Infatti, se si considera che, da qualche provincia, sarebbero stati inviati, con qualche giorno di ritardo, alla sede regionale del Pd, i dati relativi alla elezione del segretario regionale, si sarebbe indotti a nutrire qualche perplessità sulla trasparenza delle operazioni di spoglio dei voti, anche perché, al momento in cui scriviamo, la commissione regionale, come dicevamo, ha qualche difficoltà nel proclamare i risultati.

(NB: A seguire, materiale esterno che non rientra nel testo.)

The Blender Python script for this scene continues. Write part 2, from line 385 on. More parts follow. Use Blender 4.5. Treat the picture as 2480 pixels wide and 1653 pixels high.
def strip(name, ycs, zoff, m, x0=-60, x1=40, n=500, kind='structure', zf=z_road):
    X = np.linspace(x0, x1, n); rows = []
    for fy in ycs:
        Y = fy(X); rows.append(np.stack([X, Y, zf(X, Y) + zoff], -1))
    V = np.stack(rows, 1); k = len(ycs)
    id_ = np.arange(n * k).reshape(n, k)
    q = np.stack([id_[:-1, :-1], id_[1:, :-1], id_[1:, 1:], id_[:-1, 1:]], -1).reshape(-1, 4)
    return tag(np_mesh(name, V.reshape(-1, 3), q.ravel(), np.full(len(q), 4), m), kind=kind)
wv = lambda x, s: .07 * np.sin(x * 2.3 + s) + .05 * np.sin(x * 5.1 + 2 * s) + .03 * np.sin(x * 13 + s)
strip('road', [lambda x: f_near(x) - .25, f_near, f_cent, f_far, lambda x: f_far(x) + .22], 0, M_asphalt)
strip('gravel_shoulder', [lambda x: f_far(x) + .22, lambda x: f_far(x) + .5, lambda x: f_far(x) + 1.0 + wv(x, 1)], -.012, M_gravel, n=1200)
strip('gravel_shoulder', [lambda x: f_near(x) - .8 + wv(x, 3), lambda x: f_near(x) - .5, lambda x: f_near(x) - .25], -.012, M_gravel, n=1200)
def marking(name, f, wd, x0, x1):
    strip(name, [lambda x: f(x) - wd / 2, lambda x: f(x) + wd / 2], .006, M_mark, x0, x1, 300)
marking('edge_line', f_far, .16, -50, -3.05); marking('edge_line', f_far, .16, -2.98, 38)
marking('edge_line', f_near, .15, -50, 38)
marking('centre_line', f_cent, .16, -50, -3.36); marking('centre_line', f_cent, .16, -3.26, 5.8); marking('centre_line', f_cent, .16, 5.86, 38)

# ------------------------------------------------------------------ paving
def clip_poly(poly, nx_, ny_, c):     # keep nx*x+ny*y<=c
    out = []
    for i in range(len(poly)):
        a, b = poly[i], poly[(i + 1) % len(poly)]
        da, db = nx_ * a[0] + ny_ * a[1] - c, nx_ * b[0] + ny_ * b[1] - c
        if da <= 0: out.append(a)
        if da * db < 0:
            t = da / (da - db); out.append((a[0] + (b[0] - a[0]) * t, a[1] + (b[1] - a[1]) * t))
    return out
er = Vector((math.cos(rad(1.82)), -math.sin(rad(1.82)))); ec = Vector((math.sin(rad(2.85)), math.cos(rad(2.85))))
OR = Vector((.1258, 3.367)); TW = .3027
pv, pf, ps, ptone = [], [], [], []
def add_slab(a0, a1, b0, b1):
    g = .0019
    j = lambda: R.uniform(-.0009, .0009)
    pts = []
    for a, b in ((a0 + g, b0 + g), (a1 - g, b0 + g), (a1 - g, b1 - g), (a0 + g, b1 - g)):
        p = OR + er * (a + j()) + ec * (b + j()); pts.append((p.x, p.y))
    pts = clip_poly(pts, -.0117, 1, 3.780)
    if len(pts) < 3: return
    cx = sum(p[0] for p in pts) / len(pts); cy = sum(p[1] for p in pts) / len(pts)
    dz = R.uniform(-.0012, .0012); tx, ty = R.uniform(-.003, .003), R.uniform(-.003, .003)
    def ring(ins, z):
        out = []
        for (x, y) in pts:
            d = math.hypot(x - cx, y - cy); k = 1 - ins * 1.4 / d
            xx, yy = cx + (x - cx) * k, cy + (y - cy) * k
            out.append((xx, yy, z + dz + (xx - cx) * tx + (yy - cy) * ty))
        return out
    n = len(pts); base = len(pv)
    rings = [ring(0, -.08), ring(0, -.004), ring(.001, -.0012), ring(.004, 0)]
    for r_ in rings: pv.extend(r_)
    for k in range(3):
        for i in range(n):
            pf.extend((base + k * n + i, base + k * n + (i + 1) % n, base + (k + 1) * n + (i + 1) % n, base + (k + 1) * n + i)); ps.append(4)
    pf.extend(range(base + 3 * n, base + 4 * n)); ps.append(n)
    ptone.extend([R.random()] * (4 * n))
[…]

Intanto, mentre è certa la elezione dei 1.000 componenti l’Assemblea nazionale, della quale sono stati chiamati a far parte, per la federazione di Benevento, Carmine Valentino, il consigliere regionale Erasmo Mortaruolo e la uscente Antonella Pepe, per la mozione di Martina, nonché l’uscente Raffaele Del Vecchio, per mozione di Zingaretti, non è certa ancora la elezione dei 225 componenti l’assemblea regionale, nella quale entreranno a far parte 12 sanniti: 8 per le liste collegate a Del Basso De Caro, che ha ottenuto 11.275 voti, pari al 65,66%; 2 per la lista collegata ad Annunziata, che ha rimediato 2.582 voti, pari al 15,04%, e 2 per la lista collegata a Filippella, che ha conseguito 3.314 voti, pari al 19,30%.  Stante questa situazione, la commissione regionale per il congresso deve pervenire, in tempi brevi, alla proclamazione dei voti e degli eletti, perché domenica 24 marzo possa essere riunita l’assemblea regionale per eleggere il segretario, mentre non vi sono problemi per l’assemblea nazionale, che domenica 17 marzo eleggerà Zingaretti.